Dès le lendemain de cette conférence, Afghani entreprend de répondre à Renan. Il nous faut retenir deux points essentiels de sa réponse. Afghani considère d’une part qu’il fut un temps où les sciences rationnelles se sont épanouies dans un contexte islamique et arabe et qu’elles sont en ce sens des sciences proprement islamiques. Par ailleurs, il considère que c’est la langue qui détermine l’appartenance à une nation et différentie les nations les unes des autres. De ce point de vue, des sciences exprimées en arabe ne peuvent être qu’arabes. Le second point sur lequel insiste Afghani est la nécessaire introduction d’un point de vue historique sur ces problèmes. Il rappelle alors que l’islam est une religion plus jeune que le christianisme et que la réforme que Luther a proposée à la chrétienté n’était pas encore venue en islam. Or, la réforme n’est pas l’abandon de la religion, mais plutôt la circonscription d’un espace propre à la religion. Si le christianisme peut jouer le rôle de guide moral sans encombrer la recherche scientifique, alors l’islam le peut également. Pour cela, il a besoin d’un réformateur pareil à Luther… Afghani imaginait sans doute qu’il aurait une influence similaire à celle de Luther et se pensait volontiers comme son avatar musulman.

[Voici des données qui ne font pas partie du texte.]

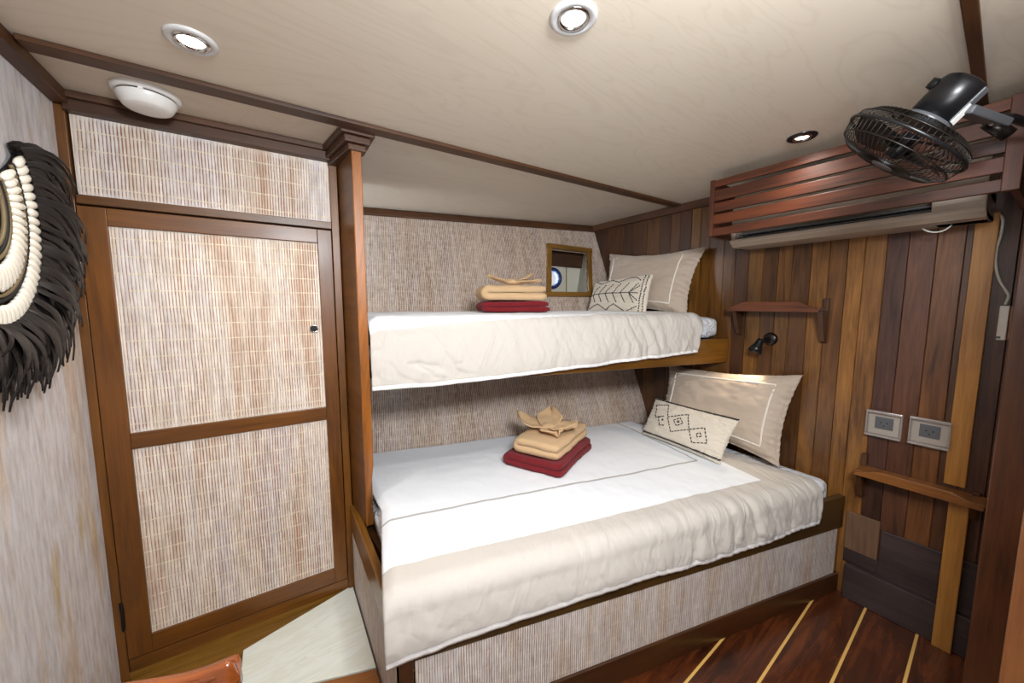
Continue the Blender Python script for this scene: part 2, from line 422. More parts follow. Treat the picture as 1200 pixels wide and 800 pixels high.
def m_floor():
    """dark red-brown decking with pale caulked seams; seams run along world x with a slight slant"""
    m, nt, b = new('decking'); g = N(nt); u = g.sep(g.n('ShaderNodeNewGeometry').outputs['Position'])
    a = g.math('SUBTRACT', u[1], g.math('MULTIPLY', u[0], .062))
    k = g.math('DIVIDE', g.math('SUBTRACT', a, .114), .1685)
    idx = g.math('FLOOR', k); fr = g.math('FRACT', k)
    d = g.math('MULTIPLY', g.math('MINIMUM', fr, g.math('SUBTRACT', 1., fr)), .1685)
    v1 = g.comb(g.math('MULTIPLY', u[0], 2.5), g.math('MULTIPLY', a, 22.), g.math('MULTIPLY', idx, 5.3))
    n = g.noise(v1, 1., 5, .6, 1.2); n2 = g.noise(g.comb(g.math('MULTIPLY', u[0], 3.), g.math('MULTIPLY', u[1], 3.), 4.), 1., 3)
    f = g.math('ADD', g.math('MULTIPLY', n, .65), g.math('MULTIPLY', n2, .35))
    c = g.ramp(f, [(.32, lin((40, 17, 9))), (.5, lin((76, 36, 16))), (.68, lin((112, 58, 26)))])
    seam = g.math('LESS_THAN', d, .0048)
    c = g.mix(seam, c, lin((222, 178, 100)))
    g.l(c, b.inputs['Base Color']); b.inputs['Roughness'].default_value = .26; b.inputs['Coat Weight'].default_value = .4
    b.inputs['Coat Roughness'].default_value = .12; g.bump(seam, .3, .001, b); return m
M['floor'] = m_floor()
def m_glass():
    m, nt, b = new('clear_cover'); b.inputs['Base Color'].default_value = (1, 1, 1, 1); b.inputs['Transmission Weight'].default_value = 1
    b.inputs['Roughness'].default_value = .06; b.inputs['IOR'].default_value = 1.3; return m
M['clear'] = m_glass()
m, nt, b = new('window_pane'); b.inputs['Base Color'].default_value = (1, 1, 1, 1); b.inputs['Transmission Weight'].default_value = 1; b.inputs['Roughness'].default_value = 0; b.inputs['IOR'].default_value = 1.02; M['pane'] = m

# ------------------------------------------------------------------ room shell
mb = MB().box((-.75, -1.15, -.06), (2.6, 3.4, 0)); struct(mb.build('floor', M['floor']))
def ceiling():
    # ceiling with round cut-outs is not needed: the downlights sit on it
    return MB().box((-.75, -1.15, ZC), (2.6, 3.4, ZC + .05)).build('ceiling', M['ceiling'])
struct(ceiling())
# left wall: matting over a thin slab
o = MB().quadslab((-.545, -1.1, 0), (-.545, 1.812, 0), (-.545, 1.812, ZC), (-.545, -1.1, ZC), .05).build('wall_left', M['bam_wall']); struct(o)
o = MB().quadslab((-.52, -1.0, 0), (-.52, -1.0, ZC), (2.5, -1.0, ZC), (2.5, -1.0, 0), -.05).build('wall_front', M['bam_wall']); struct(o)
# right wall: vertical tongue and groove planks, each with its own tone
edges = [2.95, 2.86, 2.76, 2.65, 2.56, 2.46, 2.38, 2.303, 2.131, 1.978, 1.893, 1.762, 1.657, 1.571, 1.498, 1.419, 1.355, 1.293, 1.201, 1.131, 1.056, .98, .908,
         .841, .759, .686, .617, .556, .483, .415, .334, .258, .20, .13]
tones = [(58, 32, 14)] * 7 + [(60, 34, 16), (72, 42, 18), (56, 32, 14), (66, 38, 16), (80, 50, 20), (62, 36, 16), (74, 44, 20), (66, 36, 16),
         (116, 80, 34), (104, 70, 28), (96, 64, 28), (92, 60, 26), (66, 42, 24), (104, 72, 32), (80, 52, 26), (98, 66, 32), (84, 54, 28), (118, 80, 38), (104, 68, 32), (132, 90, 42),
         (126, 86, 42), (70, 44, 36), (86, 54, 38), (104, 66, 36), (80, 50, 30), (78, 48, 34)]
y = .13
while y > -1.0: edges.append(y - .085); tones.append(random.choice([(78, 48, 32), (66, 40, 26), (88, 56, 32)])); y -= .085
mb = MB()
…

Toutefois, Afghani ne se contente pas de dire que l’islam est capable de s’adapter au même titre que le christianisme, il va plus loin en affirmant une supériorité de l’islam, dont l’essence serait la même que celle du rationalisme moderne. L’islam est pour lui la seule religion vraie, complète et parfaite. Il était ainsi prêt à accepter les critiques que Renan pouvait faire de l’obscurantisme chrétien mais souhaitait montrer que ces critiques ne s’appliquent pas à l’islam.
Cet aspect de la pensée d’afghani dépasse le cadre de sa controverse avec Renan et il importe de voir qu’elle s’inscrit dans une réflexion sur l’essence même de l’islam. Contrairement à Tahtawi ou Khayr al-din, qui s’étaient contentés de montrer la compatibilité des institutions modernes et de l’islam, Afghani se livre à une réflexion en profondeur sur l’islam lui-même, indépendamment des évolutions modernes.
Afghani définit ainsi l’islam comme la croyance en un Dieu transcendant, en l’existence de la prophétie, et en la création de l’univers par Dieu. Bien que tolérant dans de nombreux domaines, il ne pouvait faire aucune concession sur ces trois points. Il a pris position contre un certain nombre de mouvements naissants à la fin du 19e siècle, et notamment contre le mouvement dit « moderniste » de Sayyid Ahmad. Ce dernier s’inscrivait dans une perspective naturaliste qui consistait à nier l’existence d’une transcendance divine et à faire de l’homme l’unique juge sur la terre. Selon Sayyid Ahmad, le Coran devait être interprété par la raison humaine et la loi islamique n’était pas l’essence de l’islam : toute loi devait être fondée sur la nature. Cette perspective est bien différente de celle d’afghani. En effet, alors qu’ahmad soumettait l’islam à la raison humaine, Afghani affirmait l’identité de l’islam et de la raison humaine. Selon lui, l’islam est la foi en la transcendance et la croyance en la raison. La raison humaine est capable de retrouver les résultats de la prophétie, et il est impossible qu’elle entre en contradiction avec cette dernière. Si la prophétie demeure toutefois nécessaire, c’est avant tout parce qu’elle a un rôle pratique, celui de lutter contre les désirs et les passions humaines. Il écrivit une réponse à Ahmad et aux autres mouvances de ce genre dans une Réfutation des matérialistes, seul ouvrage publié d’afghani. Il y rappelle que toute vraie religion doit enseigner trois vérités : 1) l’homme est monarque sur la terre, 2) la meilleure communauté est la communauté religieuse, 3) il a été envoyé sur terre pour se perfectionner et préparer l’autre vie. À ces trois vérités correspondent trois vertus : la modestie (haya’), la confiance (amana) et l’honnêteté (sidq).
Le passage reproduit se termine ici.